▶ Supplied data:

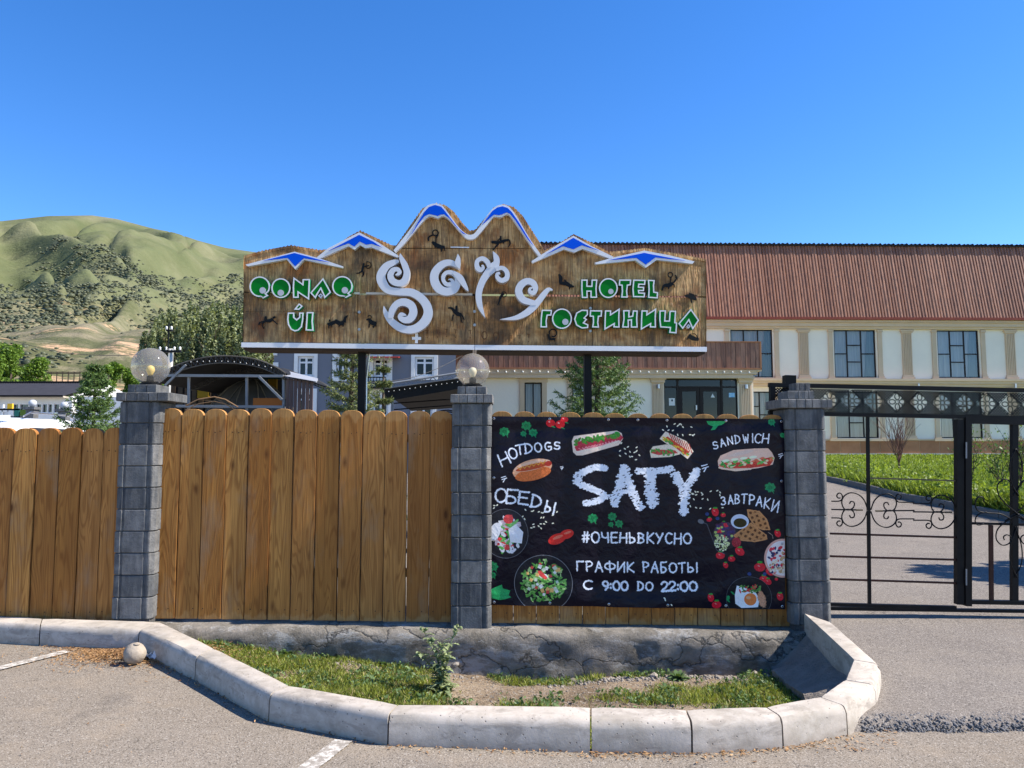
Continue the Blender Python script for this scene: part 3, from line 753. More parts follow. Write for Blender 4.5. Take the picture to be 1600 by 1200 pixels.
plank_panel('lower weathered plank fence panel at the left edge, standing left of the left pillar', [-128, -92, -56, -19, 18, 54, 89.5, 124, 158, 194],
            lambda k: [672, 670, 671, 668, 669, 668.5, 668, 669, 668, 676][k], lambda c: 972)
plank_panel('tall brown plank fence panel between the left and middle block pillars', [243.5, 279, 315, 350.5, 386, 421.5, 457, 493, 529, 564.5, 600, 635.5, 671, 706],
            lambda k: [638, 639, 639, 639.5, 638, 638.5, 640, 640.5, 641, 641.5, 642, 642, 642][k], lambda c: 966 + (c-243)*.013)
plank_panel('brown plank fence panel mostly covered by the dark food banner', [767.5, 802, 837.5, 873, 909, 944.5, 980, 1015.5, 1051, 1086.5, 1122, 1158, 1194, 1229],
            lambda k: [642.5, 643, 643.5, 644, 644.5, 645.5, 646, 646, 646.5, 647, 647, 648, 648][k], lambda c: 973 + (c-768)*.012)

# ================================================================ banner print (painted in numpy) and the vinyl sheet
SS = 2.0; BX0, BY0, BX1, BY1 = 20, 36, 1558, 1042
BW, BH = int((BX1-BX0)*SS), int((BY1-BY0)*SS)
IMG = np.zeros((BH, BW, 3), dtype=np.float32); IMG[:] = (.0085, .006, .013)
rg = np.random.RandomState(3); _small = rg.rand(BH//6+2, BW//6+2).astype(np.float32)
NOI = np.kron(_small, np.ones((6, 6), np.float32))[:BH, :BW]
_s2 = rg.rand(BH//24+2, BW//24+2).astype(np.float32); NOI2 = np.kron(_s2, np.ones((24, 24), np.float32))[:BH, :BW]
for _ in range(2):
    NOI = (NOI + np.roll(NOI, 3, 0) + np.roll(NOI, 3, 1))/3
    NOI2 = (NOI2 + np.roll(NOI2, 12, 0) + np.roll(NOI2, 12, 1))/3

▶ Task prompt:
Copy every line above word for word and exclude the pictures.

▶ Result of this task:
Continue the Blender Python script for this scene: part 3, from line 753. More parts follow. Write for Blender 4.5. Take the picture to be 1600 by 1200 pixels.
plank_panel('lower weathered plank fence panel at the left edge, standing left of the left pillar', [-128, -92, -56, -19, 18, 54, 89.5, 124, 158, 194],
            lambda k: [672, 670, 671, 668, 669, 668.5, 668, 669, 668, 676][k], lambda c: 972)
plank_panel('tall brown plank fence panel between the left and middle block pillars', [243.5, 279, 315, 350.5, 386, 421.5, 457, 493, 529, 564.5, 600, 635.5, 671, 706],
            lambda k: [638, 639, 639, 639.5, 638, 638.5, 640, 640.5, 641, 641.5, 642, 642, 642][k], lambda c: 966 + (c-243)*.013)
plank_panel('brown plank fence panel mostly covered by the dark food banner', [767.5, 802, 837.5, 873, 909, 944.5, 980, 1015.5, 1051, 1086.5, 1122, 1158, 1194, 1229],
            lambda k: [642.5, 643, 643.5, 644, 644.5, 645.5, 646, 646, 646.5, 647, 647, 648, 648][k], lambda c: 973 + (c-768)*.012)

# ================================================================ banner print (painted in numpy) and the vinyl sheet
SS = 2.0; BX0, BY0, BX1, BY1 = 20, 36, 1558, 1042
BW, BH = int((BX1-BX0)*SS), int((BY1-BY0)*SS)
IMG = np.zeros((BH, BW, 3), dtype=np.float32); IMG[:] = (.0085, .006, .013)
rg = np.random.RandomState(3); _small = rg.rand(BH//6+2, BW//6+2).astype(np.float32)
NOI = np.kron(_small, np.ones((6, 6), np.float32))[:BH, :BW]
_s2 = rg.rand(BH//24+2, BW//24+2).astype(np.float32); NOI2 = np.kron(_s2, np.ones((24, 24), np.float32))[:BH, :BW]
for _ in range(2):
    NOI = (NOI + np.roll(NOI, 3, 0) + np.roll(NOI, 3, 1))/3
    NOI2 = (NOI2 + np.roll(NOI2, 12, 0) + np.roll(NOI2, 12, 1))/3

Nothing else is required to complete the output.